Because of this, I would never ever recommend especially beginning writers to start with structures and fill them out. The most useful these story structures can be, is in case you're stuck and you find yourself in need of some inspiration or fresh angle on your story. In that case it can help to look at what kind of things generally work in other stories.
But that has little to do with technique and more with just getting out of your own head for a moment.

(Also, a ton of these plot beats are pointless deepities. Like... Joseph Campbell figured out that at about 80% of a hero's journey, the hero typically finds the element that will allow them to acchieve the end goal. Well duh... Whenever anyone finds the thing that allows them to finish their quest, they will then proceed to... finish their quest. That's not a deep understanding of story structure, that's an obvious fact of logic. :p /end of rant.)
 

MSadiq

Scribe
That's not a deep understanding of story structure, that's an obvious fact of logic
That's what I feel about Save the Cat in retrospect, and really any methods that gives you very specific set things to put in.
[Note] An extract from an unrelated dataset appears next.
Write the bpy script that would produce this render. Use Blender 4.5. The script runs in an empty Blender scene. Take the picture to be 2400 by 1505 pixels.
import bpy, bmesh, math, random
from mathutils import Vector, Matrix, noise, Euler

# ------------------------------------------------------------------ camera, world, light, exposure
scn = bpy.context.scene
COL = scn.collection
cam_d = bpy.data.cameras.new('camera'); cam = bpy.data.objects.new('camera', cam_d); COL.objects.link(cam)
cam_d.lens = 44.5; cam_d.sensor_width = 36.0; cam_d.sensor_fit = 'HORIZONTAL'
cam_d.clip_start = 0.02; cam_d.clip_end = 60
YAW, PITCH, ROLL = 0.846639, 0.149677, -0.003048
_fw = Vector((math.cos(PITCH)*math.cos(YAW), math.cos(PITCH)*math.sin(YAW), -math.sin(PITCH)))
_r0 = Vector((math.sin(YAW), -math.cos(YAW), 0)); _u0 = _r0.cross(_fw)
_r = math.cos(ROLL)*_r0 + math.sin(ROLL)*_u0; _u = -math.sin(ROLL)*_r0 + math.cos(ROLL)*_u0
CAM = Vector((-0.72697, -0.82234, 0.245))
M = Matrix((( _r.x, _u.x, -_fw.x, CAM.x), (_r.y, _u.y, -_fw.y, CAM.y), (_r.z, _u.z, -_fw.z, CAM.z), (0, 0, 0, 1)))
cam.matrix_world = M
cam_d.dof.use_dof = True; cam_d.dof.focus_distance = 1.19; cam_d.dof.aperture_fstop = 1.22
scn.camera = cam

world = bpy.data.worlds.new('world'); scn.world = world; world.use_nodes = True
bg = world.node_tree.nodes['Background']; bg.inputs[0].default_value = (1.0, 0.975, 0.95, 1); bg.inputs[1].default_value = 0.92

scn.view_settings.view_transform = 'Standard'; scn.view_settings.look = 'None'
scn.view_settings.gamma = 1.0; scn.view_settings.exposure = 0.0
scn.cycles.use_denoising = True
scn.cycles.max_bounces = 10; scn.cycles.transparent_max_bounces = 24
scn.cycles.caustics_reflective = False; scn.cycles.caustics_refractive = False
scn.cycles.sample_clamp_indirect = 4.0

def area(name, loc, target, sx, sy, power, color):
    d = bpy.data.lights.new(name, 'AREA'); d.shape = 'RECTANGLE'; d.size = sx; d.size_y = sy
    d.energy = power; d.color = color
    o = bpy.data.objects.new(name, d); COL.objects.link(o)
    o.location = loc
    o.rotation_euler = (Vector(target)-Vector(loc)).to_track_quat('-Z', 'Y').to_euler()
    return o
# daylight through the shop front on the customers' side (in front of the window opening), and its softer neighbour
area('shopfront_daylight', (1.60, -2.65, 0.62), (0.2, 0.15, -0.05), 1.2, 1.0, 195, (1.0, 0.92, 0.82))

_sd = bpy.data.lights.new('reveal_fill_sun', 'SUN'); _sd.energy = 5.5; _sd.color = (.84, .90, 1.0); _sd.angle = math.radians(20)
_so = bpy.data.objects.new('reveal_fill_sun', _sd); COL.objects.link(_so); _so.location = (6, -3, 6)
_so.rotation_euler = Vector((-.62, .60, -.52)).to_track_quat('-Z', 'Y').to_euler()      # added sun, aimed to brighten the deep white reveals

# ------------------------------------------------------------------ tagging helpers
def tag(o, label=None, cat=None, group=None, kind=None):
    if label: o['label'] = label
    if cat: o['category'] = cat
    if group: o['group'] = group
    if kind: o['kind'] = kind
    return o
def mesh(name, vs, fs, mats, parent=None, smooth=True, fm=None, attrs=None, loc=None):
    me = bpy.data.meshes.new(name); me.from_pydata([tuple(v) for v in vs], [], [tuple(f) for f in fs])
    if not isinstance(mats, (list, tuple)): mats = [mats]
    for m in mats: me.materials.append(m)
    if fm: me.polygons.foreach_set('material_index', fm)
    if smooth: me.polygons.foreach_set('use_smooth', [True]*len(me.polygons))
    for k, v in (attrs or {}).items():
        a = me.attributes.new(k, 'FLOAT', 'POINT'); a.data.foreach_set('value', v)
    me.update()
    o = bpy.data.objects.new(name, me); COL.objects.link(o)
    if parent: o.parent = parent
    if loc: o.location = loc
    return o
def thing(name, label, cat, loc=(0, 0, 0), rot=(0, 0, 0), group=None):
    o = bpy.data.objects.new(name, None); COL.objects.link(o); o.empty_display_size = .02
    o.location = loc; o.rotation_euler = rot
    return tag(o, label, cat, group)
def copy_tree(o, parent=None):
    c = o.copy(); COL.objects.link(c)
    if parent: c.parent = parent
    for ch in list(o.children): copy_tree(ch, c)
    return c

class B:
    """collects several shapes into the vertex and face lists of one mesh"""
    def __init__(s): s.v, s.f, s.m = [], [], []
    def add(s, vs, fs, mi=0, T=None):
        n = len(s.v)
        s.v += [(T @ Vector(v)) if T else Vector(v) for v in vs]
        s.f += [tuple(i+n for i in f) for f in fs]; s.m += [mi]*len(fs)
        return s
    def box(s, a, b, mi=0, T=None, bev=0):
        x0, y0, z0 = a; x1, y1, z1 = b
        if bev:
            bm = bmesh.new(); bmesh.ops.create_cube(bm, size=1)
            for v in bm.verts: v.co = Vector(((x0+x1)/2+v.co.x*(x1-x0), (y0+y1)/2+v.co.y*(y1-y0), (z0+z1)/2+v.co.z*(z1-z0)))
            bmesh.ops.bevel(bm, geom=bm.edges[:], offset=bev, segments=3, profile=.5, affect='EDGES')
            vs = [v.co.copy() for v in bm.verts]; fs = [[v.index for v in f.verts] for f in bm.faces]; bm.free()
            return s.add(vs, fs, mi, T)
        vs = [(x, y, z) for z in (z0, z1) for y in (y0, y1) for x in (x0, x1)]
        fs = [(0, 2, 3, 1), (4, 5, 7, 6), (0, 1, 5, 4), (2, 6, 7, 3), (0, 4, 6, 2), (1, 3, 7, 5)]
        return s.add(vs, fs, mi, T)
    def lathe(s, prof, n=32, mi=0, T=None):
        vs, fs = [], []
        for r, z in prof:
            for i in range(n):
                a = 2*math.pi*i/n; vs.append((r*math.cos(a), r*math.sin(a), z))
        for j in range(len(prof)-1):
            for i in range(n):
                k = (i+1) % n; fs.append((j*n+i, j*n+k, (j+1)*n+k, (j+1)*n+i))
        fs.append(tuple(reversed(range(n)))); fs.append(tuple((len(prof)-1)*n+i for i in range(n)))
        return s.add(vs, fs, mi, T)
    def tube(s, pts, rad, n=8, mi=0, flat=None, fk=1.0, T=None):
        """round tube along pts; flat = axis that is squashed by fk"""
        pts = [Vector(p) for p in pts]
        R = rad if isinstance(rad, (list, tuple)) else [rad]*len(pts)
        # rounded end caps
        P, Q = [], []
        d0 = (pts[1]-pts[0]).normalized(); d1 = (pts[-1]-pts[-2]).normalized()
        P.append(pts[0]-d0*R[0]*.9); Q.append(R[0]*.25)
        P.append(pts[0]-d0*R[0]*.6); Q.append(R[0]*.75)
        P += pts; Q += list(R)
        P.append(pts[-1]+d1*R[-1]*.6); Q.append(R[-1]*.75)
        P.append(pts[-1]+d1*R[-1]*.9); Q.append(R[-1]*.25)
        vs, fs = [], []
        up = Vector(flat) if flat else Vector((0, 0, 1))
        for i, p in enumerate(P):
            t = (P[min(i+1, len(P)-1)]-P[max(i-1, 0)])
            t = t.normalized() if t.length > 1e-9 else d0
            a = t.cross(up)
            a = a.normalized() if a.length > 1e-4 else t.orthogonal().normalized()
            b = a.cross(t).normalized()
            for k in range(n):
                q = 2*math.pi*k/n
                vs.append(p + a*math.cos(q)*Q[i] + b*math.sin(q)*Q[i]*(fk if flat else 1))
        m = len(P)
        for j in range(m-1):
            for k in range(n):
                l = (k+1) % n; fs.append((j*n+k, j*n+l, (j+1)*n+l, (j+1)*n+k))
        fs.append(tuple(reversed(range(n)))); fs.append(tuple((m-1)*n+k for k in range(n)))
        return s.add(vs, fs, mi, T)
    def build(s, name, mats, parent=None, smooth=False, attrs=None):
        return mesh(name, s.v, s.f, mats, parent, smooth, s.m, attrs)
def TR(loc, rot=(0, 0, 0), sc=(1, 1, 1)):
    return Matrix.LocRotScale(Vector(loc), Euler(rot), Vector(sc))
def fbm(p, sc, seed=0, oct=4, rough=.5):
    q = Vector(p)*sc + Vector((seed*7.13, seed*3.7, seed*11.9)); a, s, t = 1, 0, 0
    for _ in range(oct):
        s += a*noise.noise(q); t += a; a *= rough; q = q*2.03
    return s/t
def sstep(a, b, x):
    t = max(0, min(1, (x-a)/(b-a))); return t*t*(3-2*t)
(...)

E.g., "refuse the call." Okay, what if it makes no sense for the character to refuse the call? Or the worse sin is include X thing at X%.

Still, I think learning from all sides can be helpful. I'll take what I think is useful and discard whatever seems unhelpful, even if it's otherwise.

If I've learnt anything from translation that would be the only way to get a good translation is to wrestle with it until you or it tires, then go at a second round, and a third, and a fourth. I think this same mentality would do me good.